Sono 50 i morti accertati e oltre 400 i feriti della strage di Las Vegas, nello Stato americano del Nevada. La sparatoria è avvenuta attorno alle 22 del primo ottobre ora locale (le 8 del mattino del 2 ottobre in Italia) durante un festival di musica country sulla Strip, la strada più famosa della città su cui si affacciano i più importanti casinò.
I colpi – centinaia – sono partiti dalla finestra di una stanza al 32° piano del Mandalay Bay Hotel. Da giovedì la stanza era occupata da Stephen Paddock, un uomo bianco di 64 anni residente a Mesquite, una cittadina di 20mila abitanti non lontana da Las Vegas. Quando la polizia ha fatto irruzione nella sua camera d’albergo ha trovato Paddock senza vita e almeno dieci armi automatiche.
Ad alcune ore dal massacro, l’agenzia di stampa legata all’Isis “Amaq” ha rivendicato l’attentato, ma finora le autorità federali non parlano di terrorismo.
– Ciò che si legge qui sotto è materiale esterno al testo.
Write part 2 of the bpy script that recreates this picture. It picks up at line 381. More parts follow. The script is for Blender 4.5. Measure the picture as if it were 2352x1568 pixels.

Dal presidente Trump, intervenuto con un discorso dalla Casa Bianca, solo preghiere e un appello all’unità della nazione, ma nemmeno un accenno al problema della diffusione delle armi negli Stati Uniti.
Quello di Las Vegas è l’attacco più grave nella storia del Paese che detiene il record negativo di vittime da armi da fuoco. Secondo il sito Gun Violence Archive – ricco di dati e mappe – nel 2017 si contano finora 11.652 morti.
Le sparatorie che hanno visto coinvolte almeno quattro persone – quelle che gli americani chiamano mass shootings – nei primi nove mesi di quest’anno sono state già 273.